Enhanced electrochemical properties of LiFePO4 by Mo-substitution and graphitic carbon-coating via a facile and fast microwave-assisted solid-state reaction

Abstract

A composite cathode material for lithium ion battery applications, Mo-doped LiFePO₄/C, is obtained through a facile and fast microwave-assisted synthesis method. Rietveld analysis of LiFePO₄-based structural models using synchrotron X-ray diffraction data shows that Mo-ions substitute onto the Fe sites and displace Fe-ions to the Li sites.
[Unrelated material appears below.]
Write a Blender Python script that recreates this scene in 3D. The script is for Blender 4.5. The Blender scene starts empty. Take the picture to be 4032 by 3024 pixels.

Supervalent Mo⁶⁺ doping can act to introduce Li ion vacancies due to the charge compensation effect and therefore facilitate lithium ion diffusion during charging/discharging. Transmission electron microscope images demonstrate that the pure and doped LiFePO₄ nanoparticles were uniformly covered by an approximately 5 nm thin layer of graphitic carbon. Amorphous carbon on the graphitic carbon-coated pure and doped LiFePO₄ particles forms a three-dimensional (3D) conductive carbon network, effectively improving the conductivity of these materials. The combined effects of Mo-doping and the 3D carbon network dramatically enhance the electrochemical performance of these LiFePO₄ cathodes. In particular, Mo-doped LiFePO₄/C delivers a reversible capacity of 162 mA h g⁻¹ at a current of 0.5 C and shows enhanced capacity retention compared to that of undoped LiFePO₄/C. Moreover, the electrode exhibits excellent rate capability, with an associated high discharge capacity and good electrochemical reversibility.